[Records with scene code]
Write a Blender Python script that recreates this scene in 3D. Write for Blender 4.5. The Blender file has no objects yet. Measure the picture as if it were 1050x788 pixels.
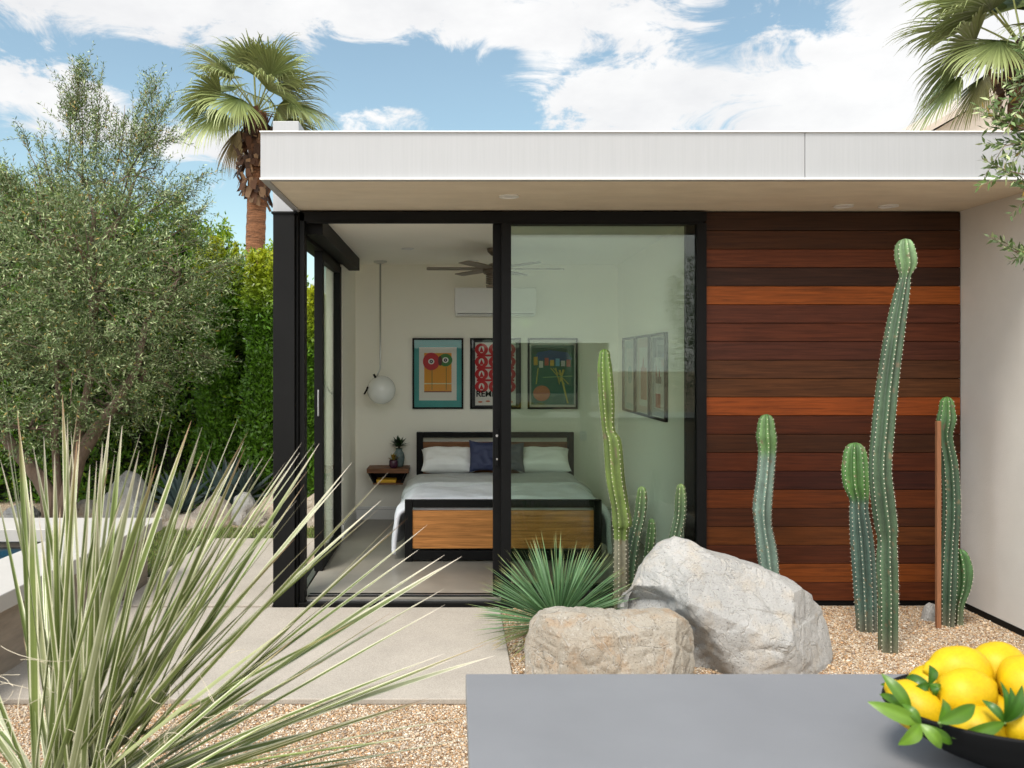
import bpy, bmesh, math, random
import numpy as np
from mathutils import Vector, Matrix, noise, Euler
random.seed(7)
rng = np.random.default_rng(11)
scn = bpy.context.scene
C = scn.collection
PI = math.pi
F, U0, V0, H = 885.0, 465.0, 372.0, 1.64      # focal in photo pixels, vanishing point, eye height
GZ = -0.03                                   # gravel level
def P(u, v, Y): return ((u-U0)/F*Y, Y, H+(V0-v)/F*Y)
def PX(u, Y): return (u-U0)/F*Y
def PZ(v, Y): return H+(V0-v)/F*Y
def srgb(r, g, b):
    f = lambda c: (c/255/12.92) if c/255 <= .04045 else ((c/255+.055)/1.055)**2.4
    return (f(r), f(g), f(b))

# ------------------------------------------------------------------ mesh builder
class MB:
    def __init__(s): s.v = []; s.f = []; s.c = []; s.hc = False
    def add(s, vs, fs, col=None):
        b = len(s.v); s.v.extend([tuple(p) for p in vs]); s.f.extend([tuple(i+b for i in f) for f in fs])
        if col is None: s.c.extend([(1, 1, 1)]*len(vs))
        else:
            s.hc = True
            if isinstance(col, tuple) and not isinstance(col[0], (tuple, list)): s.c.extend([col]*len(vs))
            else: s.c.extend([tuple(c) for c in col])
        return s
    def box(s, x0, x1, y0, y1, z0, z1, col=None):
        vs = [(x, y, z) for z in (z0, z1) for y in (y0, y1) for x in (x0, x1)]
        return s.add(vs, [(0, 2, 3, 1), (4, 5, 7, 6), (0, 1, 5, 4), (2, 6, 7, 3), (0, 4, 6, 2), (1, 3, 7, 5)], col)
    def prism(s, poly, y0, y1, col=None):        # poly of (x,z), extruded along y
        n = len(poly); vs = [(x, y0, z) for x, z in poly]+[(x, y1, z) for x, z in poly]
        fs = [tuple(range(n)), tuple(range(2*n-1, n-1, -1))]+[(i, i+n, (i+1) % n+n, (i+1) % n) for i in range(n)]
        return s.add(vs, fs, col)
    def slab(s, poly, z0, z1, col=None):         # poly of (x,y), extruded up
        n = len(poly); vs = [(x, y, z0) for x, y in poly]+[(x, y, z1) for x, y in poly]
        fs = [tuple(range(n-1, -1, -1)), tuple(range(n, 2*n))]+[(i, (i+1) % n, (i+1) % n+n, i+n) for i in range(n)]
        return s.add(vs, fs, col)
    def tube(s, pts, rad, n=10, col=None, cap=True):
        pts = [Vector(p) for p in pts]; m = len(pts)
        if not hasattr(rad, '__len__'): rad = [rad]*m
        t = (pts[1]-pts[0]).normalized()
        a = t.orthogonal().normalized()
        vs = []; cs = []
        for i, p in enumerate(pts):
            t = (pts[min(i+1, m-1)]-pts[max(i-1, 0)]).normalized()
            a = (a-t*a.dot(t)).normalized(); b = t.cross(a)
            for k in range(n):
                w = 2*PI*k/n; vs.append(p+(a*math.cos(w)+b*math.sin(w))*rad[i])
                if col is not None: cs.append(col[i] if isinstance(col[0], (tuple, list)) else col)
        fs = [(i*n+k, i*n+(k+1) % n, (i+1)*n+(k+1) % n, (i+1)*n+k) for i in range(m-1) for k in range(n)]
        if cap: fs += [tuple(range(n-1, -1, -1)), tuple(range((m-1)*n, m*n))]
        return s.add(vs, fs, cs if col is not None else None)
    def lathe(s, prof, cx, cy, n=32, col=None, cap=True):   # prof of (r,z)
        m = len(prof); vs = []; cs = []
        for j, (r, z) in enumerate(prof):
            for k in range(n):
                w = 2*PI*k/n; vs.append((cx+r*math.cos(w), cy+r*math.sin(w), z))
        fs = [(i*n+k, i*n+(k+1) % n, (i+1)*n+(k+1) % n, (i+1)*n+k) for i in range(m-1) for k in range(n)]
        if cap: fs += [tuple(range(n-1, -1, -1)), tuple(range((m-1)*n, m*n))]
        return s.add(vs, fs, col)
    def build(s, name, m, parent=None, smooth=False, bevel=0, at=None, seg=2, angle=None):
        org = Vector((0, 0, 0))
        if at is not None: org = Vector(at)
        elif parent is not None: org = Vector(parent.get('_o', (0, 0, 0)))
        elif s.v:
            a = np.array(s.v); org = Vector(((a[:, 0].min()+a[:, 0].max())/2, (a[:, 1].min()+a[:, 1].max())/2, a[:, 2].min()))
        me = bpy.data.meshes.new(name)
        me.from_pydata([(x-org.x, y-org.y, z-org.z) for x, y, z in s.v], [], s.f)
        if s.hc:
            ca = me.color_attributes.new('col', 'FLOAT_COLOR', 'POINT')
            a = np.ones((len(s.v), 4), np.float32); a[:, :3] = s.c; ca.data.foreach_set('color', a.ravel())
        me.materials.append(m)
        if smooth: me.polygons.foreach_set('use_smooth', [True]*len(me.polygons))
        o = bpy.data.objects.new(name, me); C.objects.link(o)
        if parent is not None: o.parent = parent; o['_o'] = tuple(org)
        else: o.location = org; o['_o'] = tuple(org)
        if smooth and angle: 
            me.set_sharp_from_angle(angle=math.radians(angle))
        if bevel:
            b = o.modifiers.new('bevel', 'BEVEL'); b.width = bevel; b.segments = seg; b.limit_method = 'ANGLE'
            b.harden_normals = False
        return o
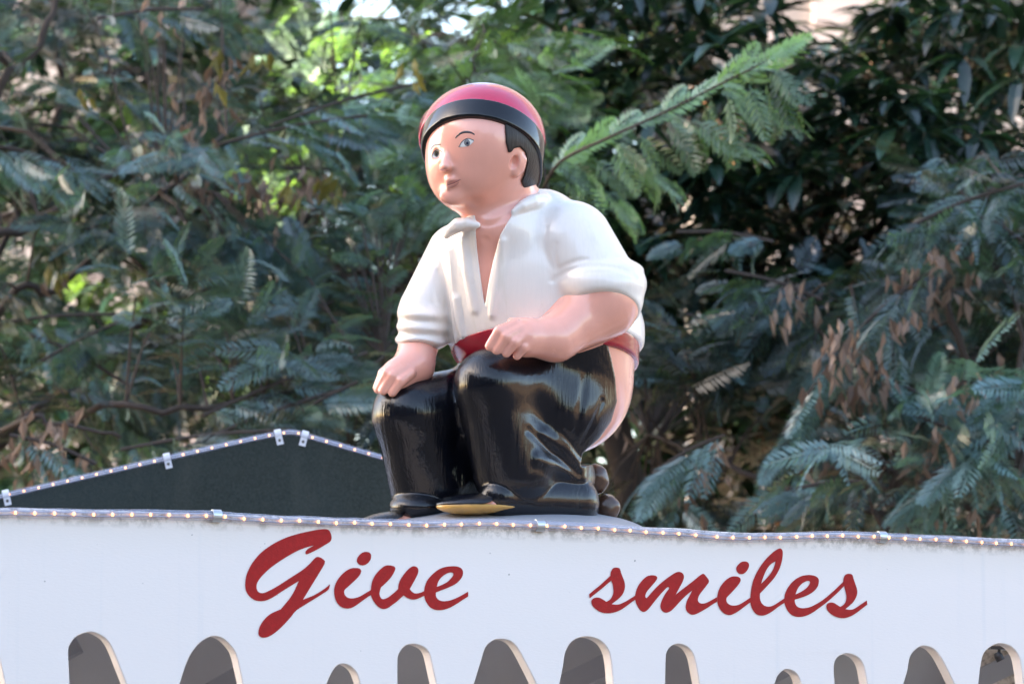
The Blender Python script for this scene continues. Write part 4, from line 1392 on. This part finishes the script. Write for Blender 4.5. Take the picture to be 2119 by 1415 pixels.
def plates(x0, x1, y0, y1, Y0, Y1, n):
    """positions gathered into n slanting plates of foliage with hollows between them"""
    cs = []
    for _ in range(n):
        cs.append((at(rnd.uniform(x0, x1), rnd.uniform(y0, y1), rnd.uniform(Y0, Y1)), rnd.uniform(-0.5, 0.35), rnd.random() ** 1.3, rnd.uniform(0.6, 1.25)))
    def fn():
        c, sl, tn, sz = rnd.choice(cs)
        dx = rnd.gauss(0, 0.15 * sz)
        fn.tone = tn
        return c + np.array([dx, rnd.gauss(0, 0.10 * sz), dx * sl + rnd.gauss(0, 0.028 * sz)])
    return fn


def vol(x0, x1, y0, y1, Y0, Y1):
    def fn():
        Y = rnd.uniform(Y0, Y1)
        return at(rnd.uniform(x0, x1), rnd.uniform(y0, y1), Y)
    return fn


twig_sprays(f1, plates(-150, 900, -120, 640, 2.9, 4.5, 44), 400, L1, tw, (4, 7), (0.55, 1.1), GAPS)
twig_sprays(f1, plates(-150, 850, 600, 1100, 2.6, 4.2, 20), 190, L1, tw, (4, 8), (0.8, 1.15), [])
f1.tone = None
# layered sprays standing out low in front
for a, b, n, s, sg in ((at(330, 950, 2.5), at(720, 800, 2.7), 10, 1.0, 0.02), (at(250, 930, 2.5), at(600, 890, 2.5), 9, 0.9, 0.03), (at(420, 860, 2.6), at(760, 730, 2.8), 9, 0.95, 0.02),
                       (at(560, 900, 2.6), at(740, 790, 2.6), 6, 0.9, 0.02), (at(20, 790, 2.9), at(260, 660, 2.9), 8, 0.8, 0.03), (at(60, 690, 3.0), at(270, 800, 2.9), 7, 0.75, 0.04),
                       (at(-60, 680, 3.0), at(240, 650, 3.0), 8, 0.75, 0.05), (at(560, 260, 3.2), at(880, 170, 3.3), 8, 1.0, 0.03), (at(450, 300, 3.2), at(760, 240, 3.2), 8, 1.0, 0.04),
                       (at(200, 40, 2.9), at(420, 20, 2.9), 6, 0.9, 0.02), (at(-40, 300, 3.0), at(120, 340, 3.0), 6, 0.9, 0.05), (at(20, 900, 2.5), at(200, 960, 2.5), 7, 0.9, 0.04),
                       (at(600, 660, 3.0), at(830, 590, 3.1), 7, 0.8, 0.02), (at(500, 560, 3.3), at(800, 440, 3.3), 8, 0.9, 0.02)):
    spray(f1, a, b, n, s, sag=sg)
    mb = MB(); mb.tube(catmull([tuple(a), tuple((a + b) / 2 + np.array([0, 0, 0.01])), tuple(b)], 3), [0.004] * 7, 5); mb.build('branch', M['bark'], t1)
tw.build('twigs', M['bark'], t1)['kind'] = 'stuff'
f1.build(t1, 230)
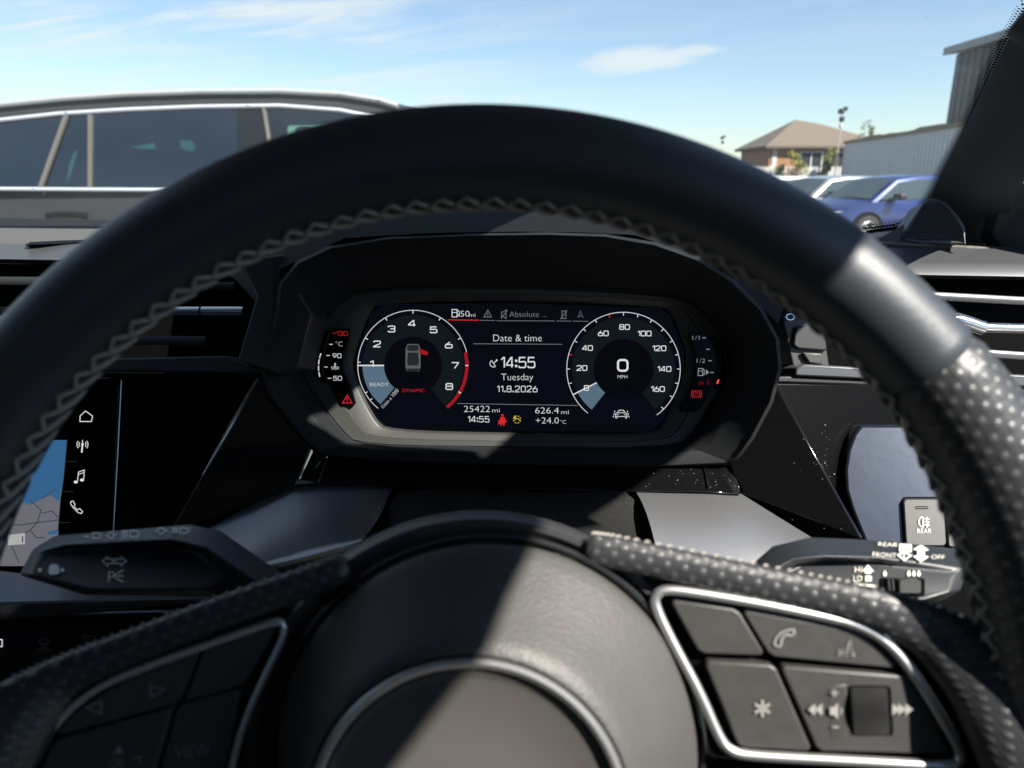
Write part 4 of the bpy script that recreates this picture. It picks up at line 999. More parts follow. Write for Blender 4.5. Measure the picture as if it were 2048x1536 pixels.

_OBJECTIVE_. Look at the listing and set down only the lines from its start through the line with "return (f(r), f(g), f(b))", word for word and without pictures.

_OUTPUT FOR THIS TASK_.
Write a Blender Python script that recreates this scene in 3D. Write for Blender 4.5. The Blender file has no objects yet. Measure the picture as if it were 1050x788 pixels.
import bpy, bmesh, math, random
import numpy as np
from mathutils import Vector, Matrix, noise, Euler
random.seed(7)
rng = np.random.default_rng(11)
scn = bpy.context.scene
C = scn.collection
PI = math.pi
F, U0, V0, H = 885.0, 465.0, 372.0, 1.64      # focal in photo pixels, vanishing point, eye height
GZ = -0.03                                   # gravel level
def P(u, v, Y): return ((u-U0)/F*Y, Y, H+(V0-v)/F*Y)
def PX(u, Y): return (u-U0)/F*Y
def PZ(v, Y): return H+(V0-v)/F*Y
def srgb(r, g, b):
    f = lambda c: (c/255/12.92) if c/255 <= .04045 else ((c/255+.055)/1.055)**2.4
    return (f(r), f(g), f(b))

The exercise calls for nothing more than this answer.